Written problem. Retype the whole listing, please, keeping every line exact and dropping the pictures.

========================================================================

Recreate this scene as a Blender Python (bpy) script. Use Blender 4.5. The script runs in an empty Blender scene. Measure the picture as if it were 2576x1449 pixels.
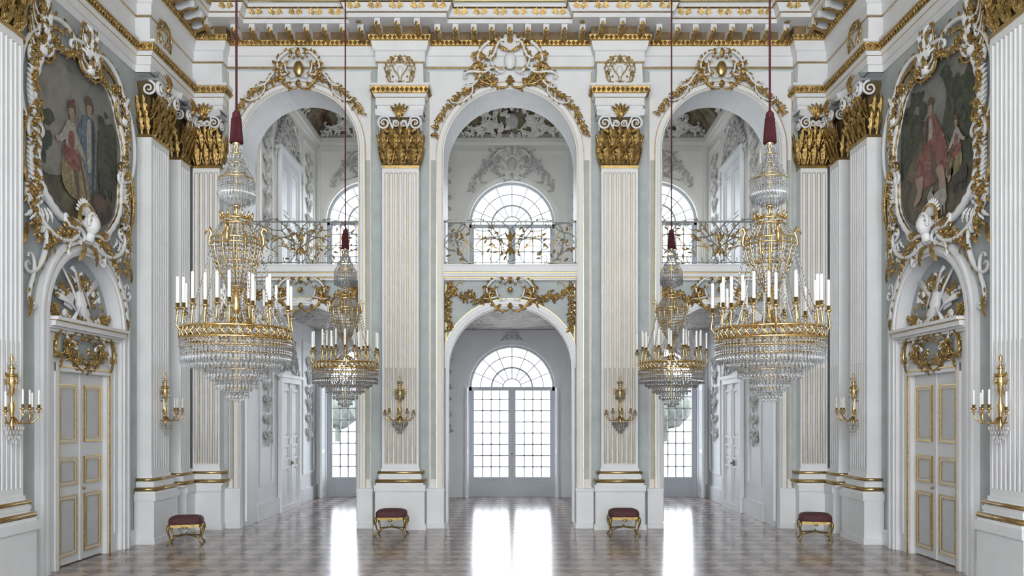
import bpy, math, random
from mathutils import Vector, Matrix
R=random.Random(7)
pi=math.pi; cos=math.cos; sin=math.sin
SC=bpy.context.scene
# ---------------------------------------------------------------- materials
def mat(name,col,rough=.6,metal=0.,var=.0,vs=3.,bump=0.,bs=30.,col2=None,spec=.5,coat=0.):
    m=bpy.data.materials.new(name); m.use_nodes=True
    nt=m.node_tree; b=nt.nodes['Principled BSDF']
    b.inputs['Base Color'].default_value=(*col,1); b.inputs['Roughness'].default_value=rough
    b.inputs['Metallic'].default_value=metal; b.inputs['Specular IOR Level'].default_value=spec
    b.inputs['Coat Weight'].default_value=coat
    tc=nt.nodes.new('ShaderNodeTexCoord')
    if var>0 or col2:
        n=nt.nodes.new('ShaderNodeTexNoise'); n.inputs['Scale'].default_value=vs; n.inputs['Detail'].default_value=6
        nt.links.new(tc.outputs['Object'],n.inputs['Vector'])
        r=nt.nodes.new('ShaderNodeValToRGB')
        c2=col2 or tuple(c*(1-var) for c in col)
        r.color_ramp.elements[0].position=.35; r.color_ramp.elements[1].position=.65
        r.color_ramp.elements[0].color=(*c2,1); r.color_ramp.elements[1].color=(*col,1)
        nt.links.new(n.outputs['Fac'],r.inputs['Fac']); nt.links.new(r.outputs['Color'],b.inputs['Base Color'])
    if bump>0:
        n=nt.nodes.new('ShaderNodeTexNoise'); n.inputs['Scale'].default_value=bs; n.inputs['Detail'].default_value=4
        nt.links.new(tc.outputs['Object'],n.inputs['Vector'])
        bp=nt.nodes.new('ShaderNodeBump'); bp.inputs['Strength'].default_value=bump; bp.inputs['Distance'].default_value=.02
        nt.links.new(n.outputs['Fac'],bp.inputs['Height']); nt.links.new(bp.outputs['Normal'],b.inputs['Normal'])
    return m
WHITE=mat('white_stucco',(.80,.81,.825),.5,var=.06,vs=2.5)
CREAM=mat('cream_stucco',(.84,.82,.775),.55,var=.06,vs=2.5)
SAGE=mat('sage_stucco',(.475,.52,.525),.6,var=.14,vs=3.5)
SAGED=mat('sage_tympanum',(.38,.42,.44),.6,var=.12,vs=4)
RELIEF=mat('stucco_relief',(.60,.59,.57),.6,var=.25,vs=9)
GOLD=mat('gilding',(.62,.42,.16),.36,1.,var=.5,vs=11,bump=.6,bs=45)
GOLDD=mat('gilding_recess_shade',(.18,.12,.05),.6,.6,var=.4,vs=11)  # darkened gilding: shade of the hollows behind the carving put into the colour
GOLDS=mat('gilding_smooth',(.62,.45,.20),.32,1.,var=.3,vs=20)
GLINE=mat('gilt_fillet',(.56,.42,.21),.45,.5,var=.3,vs=9)
BRONZE=mat('gilt_bronze',(.84,.59,.25),.2,1.,var=.3,vs=30)
CANDLE=mat('candle_wax',(.90,.89,.86),.4)
RED=mat('crimson_velvet',(.07,.005,.013),.8,var=.3,vs=30)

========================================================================

Task answer.
Recreate this scene as a Blender Python (bpy) script. Use Blender 4.5. The script runs in an empty Blender scene. Measure the picture as if it were 2576x1449 pixels.
import bpy, math, random
from mathutils import Vector, Matrix
R=random.Random(7)
pi=math.pi; cos=math.cos; sin=math.sin
SC=bpy.context.scene
# ---------------------------------------------------------------- materials
def mat(name,col,rough=.6,metal=0.,var=.0,vs=3.,bump=0.,bs=30.,col2=None,spec=.5,coat=0.):
    m=bpy.data.materials.new(name); m.use_nodes=True
    nt=m.node_tree; b=nt.nodes['Principled BSDF']
    b.inputs['Base Color'].default_value=(*col,1); b.inputs['Roughness'].default_value=rough
    b.inputs['Metallic'].default_value=metal; b.inputs['Specular IOR Level'].default_value=spec
    b.inputs['Coat Weight'].default_value=coat
    tc=nt.nodes.new('ShaderNodeTexCoord')
    if var>0 or col2:
        n=nt.nodes.new('ShaderNodeTexNoise'); n.inputs['Scale'].default_value=vs; n.inputs['Detail'].default_value=6
        nt.links.new(tc.outputs['Object'],n.inputs['Vector'])
        r=nt.nodes.new('ShaderNodeValToRGB')
        c2=col2 or tuple(c*(1-var) for c in col)
        r.color_ramp.elements[0].position=.35; r.color_ramp.elements[1].position=.65
        r.color_ramp.elements[0].color=(*c2,1); r.color_ramp.elements[1].color=(*col,1)
        nt.links.new(n.outputs['Fac'],r.inputs['Fac']); nt.links.new(r.outputs['Color'],b.inputs['Base Color'])
    if bump>0:
        n=nt.nodes.new('ShaderNodeTexNoise'); n.inputs['Scale'].default_value=bs; n.inputs['Detail'].default_value=4
        nt.links.new(tc.outputs['Object'],n.inputs['Vector'])
        bp=nt.nodes.new('ShaderNodeBump'); bp.inputs['Strength'].default_value=bump; bp.inputs['Distance'].default_value=.02
        nt.links.new(n.outputs['Fac'],bp.inputs['Height']); nt.links.new(bp.outputs['Normal'],b.inputs['Normal'])
    return m
WHITE=mat('white_stucco',(.80,.81,.825),.5,var=.06,vs=2.5)
CREAM=mat('cream_stucco',(.84,.82,.775),.55,var=.06,vs=2.5)
SAGE=mat('sage_stucco',(.475,.52,.525),.6,var=.14,vs=3.5)
SAGED=mat('sage_tympanum',(.38,.42,.44),.6,var=.12,vs=4)
RELIEF=mat('stucco_relief',(.60,.59,.57),.6,var=.25,vs=9)
GOLD=mat('gilding',(.62,.42,.16),.36,1.,var=.5,vs=11,bump=.6,bs=45)
GOLDD=mat('gilding_recess_shade',(.18,.12,.05),.6,.6,var=.4,vs=11)  # darkened gilding: shade of the hollows behind the carving put into the colour
GOLDS=mat('gilding_smooth',(.62,.45,.20),.32,1.,var=.3,vs=20)
GLINE=mat('gilt_fillet',(.56,.42,.21),.45,.5,var=.3,vs=9)
BRONZE=mat('gilt_bronze',(.84,.59,.25),.2,1.,var=.3,vs=30)
CANDLE=mat('candle_wax',(.90,.89,.86),.4)
RED=mat('crimson_velvet',(.07,.005,.013),.8,var=.3,vs=30)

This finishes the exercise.